▸ **Extracted entries**:
────────────────────

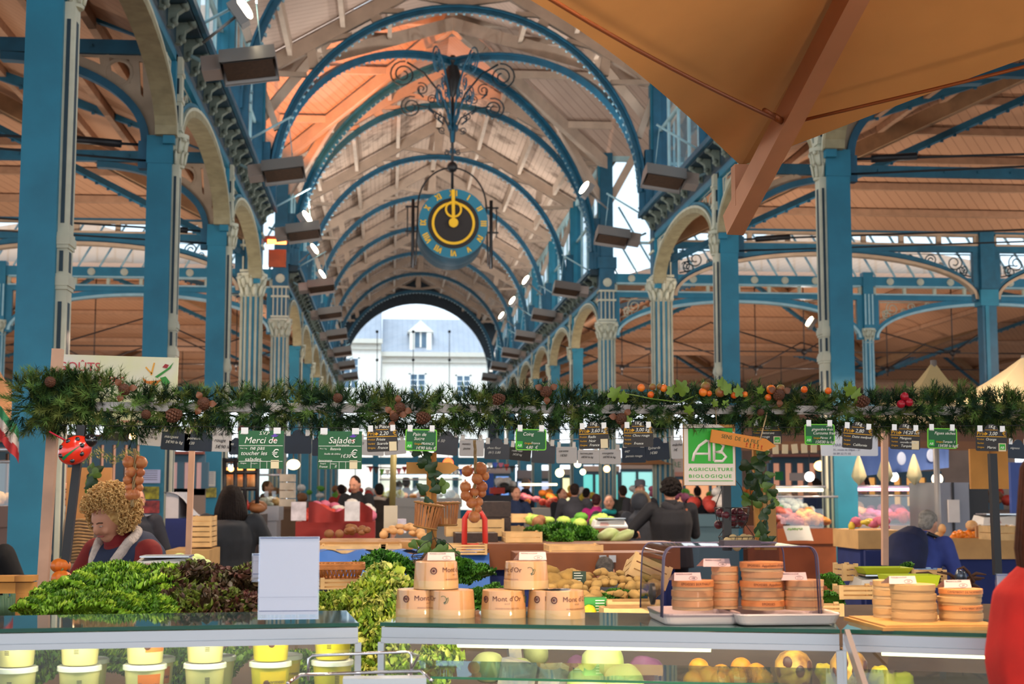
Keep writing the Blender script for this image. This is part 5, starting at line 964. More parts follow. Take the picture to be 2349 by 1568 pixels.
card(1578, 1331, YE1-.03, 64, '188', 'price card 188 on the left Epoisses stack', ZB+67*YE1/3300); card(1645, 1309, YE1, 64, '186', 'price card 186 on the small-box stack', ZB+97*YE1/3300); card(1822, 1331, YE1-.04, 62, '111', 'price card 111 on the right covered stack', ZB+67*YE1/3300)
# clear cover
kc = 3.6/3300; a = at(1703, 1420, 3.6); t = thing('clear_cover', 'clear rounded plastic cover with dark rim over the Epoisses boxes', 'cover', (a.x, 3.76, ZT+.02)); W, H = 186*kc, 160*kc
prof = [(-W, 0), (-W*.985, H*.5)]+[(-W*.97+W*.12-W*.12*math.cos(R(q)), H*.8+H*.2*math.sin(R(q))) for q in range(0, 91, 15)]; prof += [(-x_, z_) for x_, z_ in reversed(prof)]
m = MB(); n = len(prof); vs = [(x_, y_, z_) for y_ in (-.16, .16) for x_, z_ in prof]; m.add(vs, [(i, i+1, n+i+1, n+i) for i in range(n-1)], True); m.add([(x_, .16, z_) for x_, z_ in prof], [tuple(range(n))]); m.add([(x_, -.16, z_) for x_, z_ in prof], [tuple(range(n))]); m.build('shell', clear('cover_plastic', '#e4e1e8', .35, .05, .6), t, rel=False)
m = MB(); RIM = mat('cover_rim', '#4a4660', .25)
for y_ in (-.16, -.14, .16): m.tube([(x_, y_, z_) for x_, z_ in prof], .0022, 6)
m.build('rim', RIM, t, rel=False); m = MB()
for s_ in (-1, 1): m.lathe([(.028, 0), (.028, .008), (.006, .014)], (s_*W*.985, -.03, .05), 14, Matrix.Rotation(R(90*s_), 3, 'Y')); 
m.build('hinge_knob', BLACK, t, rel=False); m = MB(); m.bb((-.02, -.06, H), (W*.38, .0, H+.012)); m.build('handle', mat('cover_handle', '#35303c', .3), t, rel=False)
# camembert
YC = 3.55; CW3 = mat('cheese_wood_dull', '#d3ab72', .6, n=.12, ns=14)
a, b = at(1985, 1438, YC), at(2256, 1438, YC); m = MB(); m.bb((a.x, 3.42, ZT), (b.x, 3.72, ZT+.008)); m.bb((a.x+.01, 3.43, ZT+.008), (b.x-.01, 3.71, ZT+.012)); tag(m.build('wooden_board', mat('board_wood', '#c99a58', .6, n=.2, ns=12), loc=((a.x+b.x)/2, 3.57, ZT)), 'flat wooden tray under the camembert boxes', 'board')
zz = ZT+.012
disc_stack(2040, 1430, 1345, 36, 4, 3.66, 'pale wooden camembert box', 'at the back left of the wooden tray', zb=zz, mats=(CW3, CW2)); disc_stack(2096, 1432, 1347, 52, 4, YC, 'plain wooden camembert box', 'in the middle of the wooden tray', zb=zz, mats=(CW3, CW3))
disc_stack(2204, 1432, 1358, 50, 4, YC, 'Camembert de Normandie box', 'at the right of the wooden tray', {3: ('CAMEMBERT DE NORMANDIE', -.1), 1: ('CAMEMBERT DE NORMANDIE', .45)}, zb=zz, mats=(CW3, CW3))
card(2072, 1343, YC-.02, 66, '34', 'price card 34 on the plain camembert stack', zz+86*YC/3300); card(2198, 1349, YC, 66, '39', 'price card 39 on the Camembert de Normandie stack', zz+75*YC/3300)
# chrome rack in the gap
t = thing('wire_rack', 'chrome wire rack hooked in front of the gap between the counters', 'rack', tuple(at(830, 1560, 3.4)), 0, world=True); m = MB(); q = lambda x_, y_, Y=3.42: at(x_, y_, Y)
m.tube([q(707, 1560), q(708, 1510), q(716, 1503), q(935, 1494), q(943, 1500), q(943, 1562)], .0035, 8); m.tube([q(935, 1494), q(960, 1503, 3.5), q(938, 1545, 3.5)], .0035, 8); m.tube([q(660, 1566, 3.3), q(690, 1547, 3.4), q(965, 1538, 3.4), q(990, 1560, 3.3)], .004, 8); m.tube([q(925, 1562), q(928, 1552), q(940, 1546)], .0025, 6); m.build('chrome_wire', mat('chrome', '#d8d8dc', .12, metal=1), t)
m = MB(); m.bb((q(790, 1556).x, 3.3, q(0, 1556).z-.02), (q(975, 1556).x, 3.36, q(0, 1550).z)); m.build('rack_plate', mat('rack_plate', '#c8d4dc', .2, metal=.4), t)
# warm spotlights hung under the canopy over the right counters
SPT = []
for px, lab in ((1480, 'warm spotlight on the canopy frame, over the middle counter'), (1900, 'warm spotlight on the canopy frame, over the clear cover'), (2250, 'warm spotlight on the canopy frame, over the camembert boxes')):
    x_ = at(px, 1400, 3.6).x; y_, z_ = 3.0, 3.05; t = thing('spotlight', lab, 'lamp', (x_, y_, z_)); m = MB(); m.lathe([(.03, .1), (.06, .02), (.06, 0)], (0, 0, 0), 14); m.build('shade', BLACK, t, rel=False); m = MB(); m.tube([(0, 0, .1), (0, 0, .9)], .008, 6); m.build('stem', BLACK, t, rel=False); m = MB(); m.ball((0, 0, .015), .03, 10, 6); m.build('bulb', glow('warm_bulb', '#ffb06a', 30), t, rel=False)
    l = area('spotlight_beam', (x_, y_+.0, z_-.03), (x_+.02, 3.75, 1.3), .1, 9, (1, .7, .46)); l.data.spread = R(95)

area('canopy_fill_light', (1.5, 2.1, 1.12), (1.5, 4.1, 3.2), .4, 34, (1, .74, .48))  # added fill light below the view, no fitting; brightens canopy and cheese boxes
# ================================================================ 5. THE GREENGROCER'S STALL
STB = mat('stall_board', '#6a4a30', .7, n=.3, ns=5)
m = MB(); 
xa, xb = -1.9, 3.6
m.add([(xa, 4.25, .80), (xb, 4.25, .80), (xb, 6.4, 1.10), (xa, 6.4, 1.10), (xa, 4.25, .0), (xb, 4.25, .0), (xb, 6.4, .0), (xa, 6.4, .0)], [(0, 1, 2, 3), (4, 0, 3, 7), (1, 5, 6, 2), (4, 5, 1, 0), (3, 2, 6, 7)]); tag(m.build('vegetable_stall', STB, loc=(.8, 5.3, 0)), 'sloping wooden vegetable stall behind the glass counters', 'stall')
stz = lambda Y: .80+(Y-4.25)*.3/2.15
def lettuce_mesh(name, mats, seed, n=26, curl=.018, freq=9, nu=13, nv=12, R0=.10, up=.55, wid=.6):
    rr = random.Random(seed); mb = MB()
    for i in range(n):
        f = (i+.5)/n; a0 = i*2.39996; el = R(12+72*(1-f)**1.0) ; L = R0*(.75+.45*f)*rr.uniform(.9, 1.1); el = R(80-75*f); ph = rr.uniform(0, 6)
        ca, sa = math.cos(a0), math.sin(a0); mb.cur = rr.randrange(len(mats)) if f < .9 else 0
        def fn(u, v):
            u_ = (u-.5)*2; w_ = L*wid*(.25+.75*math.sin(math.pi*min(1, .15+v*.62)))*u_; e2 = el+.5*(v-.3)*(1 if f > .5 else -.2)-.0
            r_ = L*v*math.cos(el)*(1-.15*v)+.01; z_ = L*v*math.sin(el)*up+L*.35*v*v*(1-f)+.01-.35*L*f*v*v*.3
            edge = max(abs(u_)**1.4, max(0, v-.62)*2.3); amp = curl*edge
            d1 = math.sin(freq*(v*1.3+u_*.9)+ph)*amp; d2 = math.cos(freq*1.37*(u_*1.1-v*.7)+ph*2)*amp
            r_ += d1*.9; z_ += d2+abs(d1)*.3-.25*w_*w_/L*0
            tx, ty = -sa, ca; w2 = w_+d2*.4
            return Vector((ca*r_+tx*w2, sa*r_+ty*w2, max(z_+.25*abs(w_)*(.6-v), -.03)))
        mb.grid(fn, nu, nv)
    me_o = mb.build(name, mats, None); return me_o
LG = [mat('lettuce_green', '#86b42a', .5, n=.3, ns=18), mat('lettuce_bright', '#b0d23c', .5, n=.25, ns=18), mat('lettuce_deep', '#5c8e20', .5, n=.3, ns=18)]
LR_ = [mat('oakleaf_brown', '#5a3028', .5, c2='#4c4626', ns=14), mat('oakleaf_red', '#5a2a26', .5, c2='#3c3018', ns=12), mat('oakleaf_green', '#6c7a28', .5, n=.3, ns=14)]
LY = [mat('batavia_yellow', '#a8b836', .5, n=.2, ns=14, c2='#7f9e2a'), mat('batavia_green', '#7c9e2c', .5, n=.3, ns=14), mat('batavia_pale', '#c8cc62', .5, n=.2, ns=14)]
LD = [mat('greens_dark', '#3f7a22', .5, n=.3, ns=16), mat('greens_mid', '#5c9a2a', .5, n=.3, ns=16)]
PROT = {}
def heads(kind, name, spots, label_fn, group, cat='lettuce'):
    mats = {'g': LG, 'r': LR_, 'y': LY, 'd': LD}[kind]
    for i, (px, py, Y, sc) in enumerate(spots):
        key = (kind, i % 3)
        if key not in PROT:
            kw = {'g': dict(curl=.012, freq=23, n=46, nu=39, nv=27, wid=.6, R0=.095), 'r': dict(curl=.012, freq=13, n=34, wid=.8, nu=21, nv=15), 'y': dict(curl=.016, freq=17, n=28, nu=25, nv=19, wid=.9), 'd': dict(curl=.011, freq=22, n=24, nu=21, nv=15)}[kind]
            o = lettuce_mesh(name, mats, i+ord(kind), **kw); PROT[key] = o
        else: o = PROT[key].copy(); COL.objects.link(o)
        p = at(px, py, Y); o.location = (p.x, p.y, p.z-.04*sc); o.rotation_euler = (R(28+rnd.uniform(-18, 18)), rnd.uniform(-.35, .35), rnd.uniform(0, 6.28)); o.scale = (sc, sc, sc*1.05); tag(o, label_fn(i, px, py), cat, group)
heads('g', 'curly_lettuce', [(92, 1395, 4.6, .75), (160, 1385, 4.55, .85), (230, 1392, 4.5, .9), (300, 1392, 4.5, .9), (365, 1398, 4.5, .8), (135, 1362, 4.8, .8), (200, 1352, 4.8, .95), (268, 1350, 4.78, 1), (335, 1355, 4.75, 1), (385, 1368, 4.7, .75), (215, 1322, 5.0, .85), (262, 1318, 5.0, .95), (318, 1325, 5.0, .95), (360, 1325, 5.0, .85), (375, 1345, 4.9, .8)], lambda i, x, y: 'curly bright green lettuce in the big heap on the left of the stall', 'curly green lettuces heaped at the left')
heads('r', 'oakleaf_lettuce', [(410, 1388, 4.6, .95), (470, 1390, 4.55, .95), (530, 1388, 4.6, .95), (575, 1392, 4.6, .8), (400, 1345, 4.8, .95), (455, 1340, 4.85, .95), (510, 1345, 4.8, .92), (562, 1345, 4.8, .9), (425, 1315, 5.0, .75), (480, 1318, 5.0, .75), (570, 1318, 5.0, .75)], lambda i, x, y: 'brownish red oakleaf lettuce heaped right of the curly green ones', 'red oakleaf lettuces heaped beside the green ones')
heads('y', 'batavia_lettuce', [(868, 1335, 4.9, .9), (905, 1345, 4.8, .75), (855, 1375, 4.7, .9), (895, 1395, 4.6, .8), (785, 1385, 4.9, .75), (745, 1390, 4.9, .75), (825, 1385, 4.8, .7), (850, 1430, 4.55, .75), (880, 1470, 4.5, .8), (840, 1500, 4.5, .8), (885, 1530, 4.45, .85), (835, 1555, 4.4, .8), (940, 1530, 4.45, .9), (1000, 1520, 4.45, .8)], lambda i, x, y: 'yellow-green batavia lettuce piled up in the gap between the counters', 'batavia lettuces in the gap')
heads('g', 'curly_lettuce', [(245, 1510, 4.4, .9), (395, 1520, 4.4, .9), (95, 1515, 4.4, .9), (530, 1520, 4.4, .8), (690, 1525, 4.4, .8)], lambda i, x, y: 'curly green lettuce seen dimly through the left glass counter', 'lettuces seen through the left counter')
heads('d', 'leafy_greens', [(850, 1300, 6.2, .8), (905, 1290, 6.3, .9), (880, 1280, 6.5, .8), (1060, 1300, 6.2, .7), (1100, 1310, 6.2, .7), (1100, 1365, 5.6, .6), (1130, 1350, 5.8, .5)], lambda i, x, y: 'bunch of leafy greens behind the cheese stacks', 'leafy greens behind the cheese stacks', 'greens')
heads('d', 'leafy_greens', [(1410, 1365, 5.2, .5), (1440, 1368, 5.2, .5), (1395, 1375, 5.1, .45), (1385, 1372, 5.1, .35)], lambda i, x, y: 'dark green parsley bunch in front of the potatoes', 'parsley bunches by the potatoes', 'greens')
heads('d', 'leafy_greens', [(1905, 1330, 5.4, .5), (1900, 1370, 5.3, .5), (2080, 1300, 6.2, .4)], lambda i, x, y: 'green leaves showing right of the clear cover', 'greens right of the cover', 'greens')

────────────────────

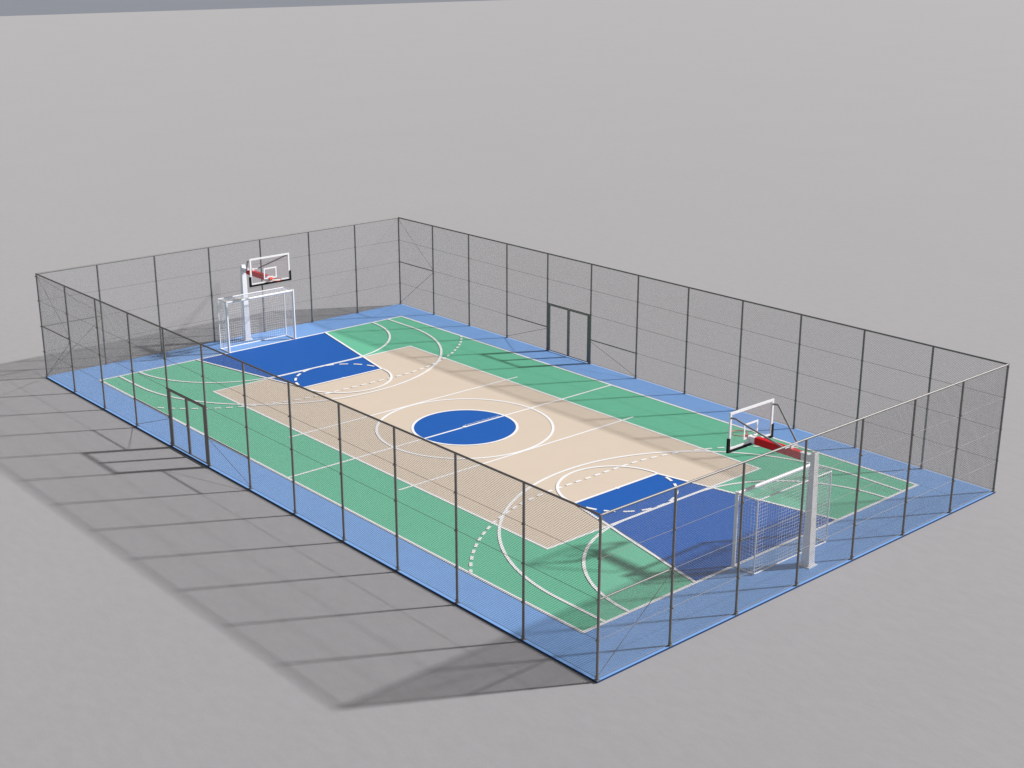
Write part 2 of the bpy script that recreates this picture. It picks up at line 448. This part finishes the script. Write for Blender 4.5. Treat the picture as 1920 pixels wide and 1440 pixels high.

────────────────────

Extract each line from the entries above that contains the string "script".

Keep writing the Blender script for this image. This is part 5, starting at line 964. More parts follow. Take the picture to be 2349 by 1568 pixels.
Write part 2 of the bpy script that recreates this picture. It picks up at line 448. This part finishes the script. Write for Blender 4.5. Treat the picture as 1920 pixels wide and 1440 pixels high.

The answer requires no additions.